It is alarming that victims are losing faith in the criminal justice system


A survey published today suggests less than half of victims would report to the police again based on their experience of the justice system.

APCC Joint Victims' Leads Donna Jones and Sophie Linden said: “Increasing victims’ confidence is a critical priority for Police and Crime Commissioners, so it is alarming that victims are losing faith in the criminal justice system.

"More needs to be done right now to tackle the backlog in our courts or there is a real risk victims that the victim experience will further deteriorate. Justice delayed is justice denied, and if victims of crime are not confident to report they won't receive the help they desperately need.

“We know there are a host of reasons why victims feel that reporting a crime may not be worth their while. They may doubt they will be believed; they may doubt the police’s ability to solve their crime; or they may be afraid of having to give evidence at court.

“Work is ongoing to address all these concerns – most notably in cases of violence against women and girls – but this sobering report reminds us that there is still a long way to go, especially with Black, Asian and Minority Ethnic victims.

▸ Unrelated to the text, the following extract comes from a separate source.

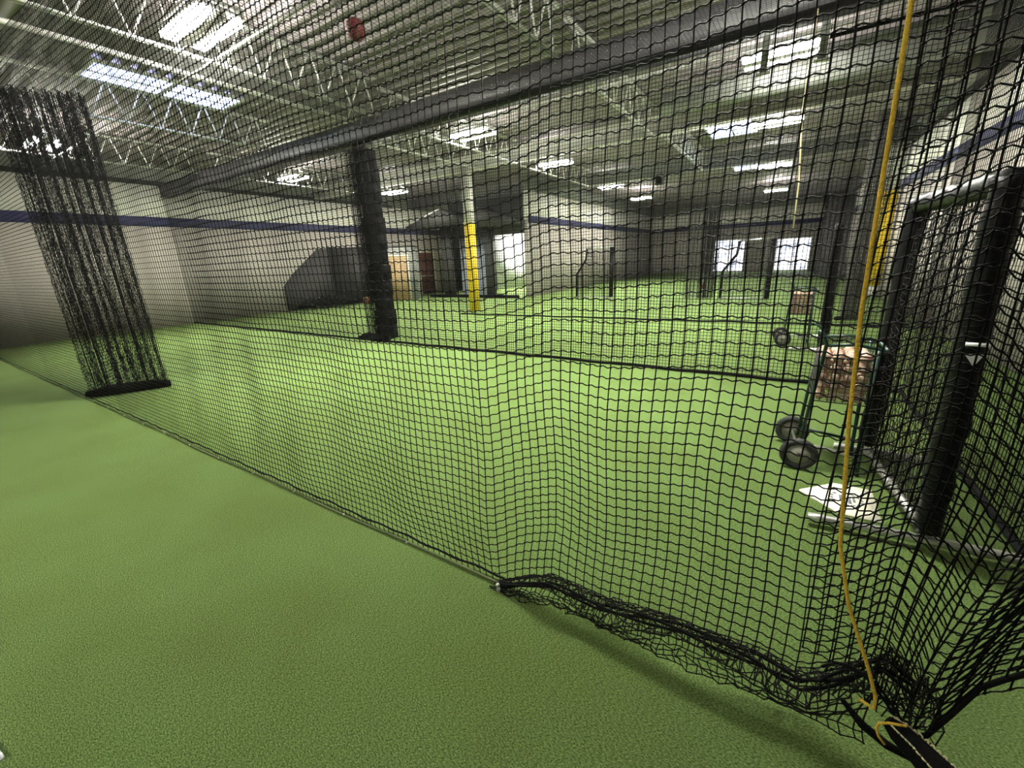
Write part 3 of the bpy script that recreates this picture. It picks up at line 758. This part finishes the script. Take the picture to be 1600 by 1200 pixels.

"It appears more victims are being offered the opportunity to make a Victim Personal Statement at court, which is to be welcomed, but what is urgently needed is a Victims Law to put these rights on a statutory footing.

"And, while PCCs have been putting more money into the services we commission to offer as many victims as possible the tailored help they need, we need longer term sustainable funding to deliver on that ambition. Surely we owe victims that much?"